The funny thing is that the pamphlets and audio tour at the site and all the books I've read about the Standing Stones, can't come to a definitive conclusion as to what their purpose was. It doesn't help that the builders, apparently, had no written language - at least none that has been found yet. Today's experts don't know if it was a temple, observatory, calendar, pathway to the ancestors and the spirit world, a celebratory or ritualistic site. My conclusion is, why not all of the above? Temples in my religious tradition serve all those purposes. Now, that idea is not original with me, Hugh Nibley has certainly opined on the matter. But I think it's so obvious I would have figured it out on my own.

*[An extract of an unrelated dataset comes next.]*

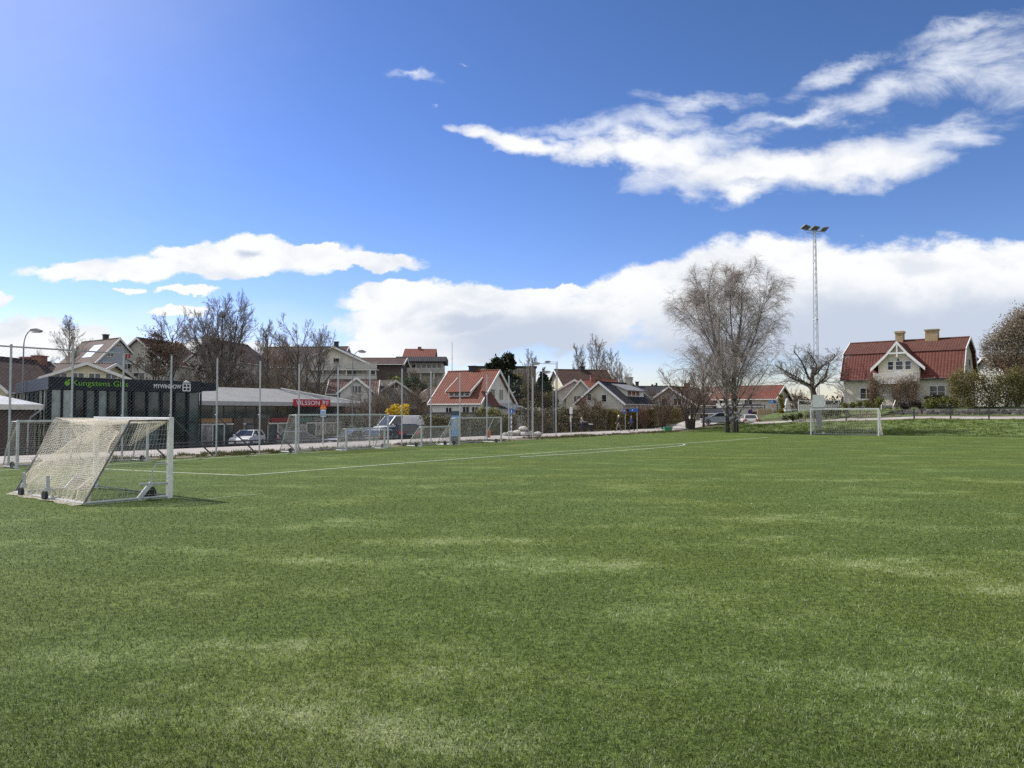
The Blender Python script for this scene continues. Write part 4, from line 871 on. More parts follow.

Temples in the Church of Jesus Christ of Latter-Day Saints are sacred places, literal Houses of the Lord. We go there for spiritual insight and to perform sacred ordinances that give us power from on high to accomplish the purpose of life, before, during, and after our life here on earth. Under priesthood authority we seal families together for all time and eternity - including marriage celebrations (if very reserved and quiet in the Temple as a sacred place). We perform these sacred ordinances, including vicarious baptism, on behalf of our ancestors who did not receive these ordinances during their lives on earth. And these blessings are available for all of humanity which each individual can accept or reject according to their own will, whether here on earth or in a restored paradisaical world to come, before the final judgment day. And the Temples generally face east to greet the rising sun as well as the eventual return of Jesus Christ, the Son of God, when he ushers in that millennial reign of peace. And Temples are full of the symbolism of Heaven, Earth, and Sky.


So, thinking on these things, I took my camera with me this morning to capture the Midsummer Sun lighting up the Temples. Below is the Bountiful Temple from my bus stop. I've been noticing the past few days that the sun clears the mountains and hits the golden angel just after 7 a.m. If not a pillar of smoke, certainly a flame of fire. 

And then, my bus got me downtown just in time to see the sun hit that other golden angel.
The House of the Lord as the longest day of summer sun begins
The Temple is certainly worth celebrating and believing and covenanting.